Ben gevezelik ettim (zaten hep öyleyimdir) ama hepimizden daha fazla inançlı olduklarını iddia edenlere, anlayacakları dilden şu Hadis-i Şerif’i hatırlatmam gerekiyor: ‘’Ümmetimden iki sınıf ilmi ile amel ederse, insanlar kurtulurlar: Âlimler ve hâkimler. Eğer bu iki sınıf bozulursa, bütün halk bozulur ve ortalığı fesad kaplar.”

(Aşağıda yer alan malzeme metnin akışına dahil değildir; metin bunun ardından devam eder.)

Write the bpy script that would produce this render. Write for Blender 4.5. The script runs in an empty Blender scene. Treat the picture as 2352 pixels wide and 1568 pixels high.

Âhir zaman içerisindeyiz zaten. Etrafta ne âlim kaldı ne de hâkim. Bozuldu hepsi. Etrafta bozulmayan ne âlim ne de hâkim kaldığı ve ortalığı fesad kapladığı içindir ki zaten; elin gâvuru ''Berlin'de hâkimler var'' diye yarınına güven duyup huzur içerisinde uyurken biz de insanlar ''Allah hâkime düşürmesin'' diye dua edip geceyi uykusuz geçirip yarınlardan endişe ediyor. Ve muhtemel olarak da sebep olanlara ''zulmün artsın da tez zeval bulasın'' diye beddua ediyor.
Bu hazin durumu vatanı ve milleti için kaygı duyanlara hatırlatmak da bana kalıyor.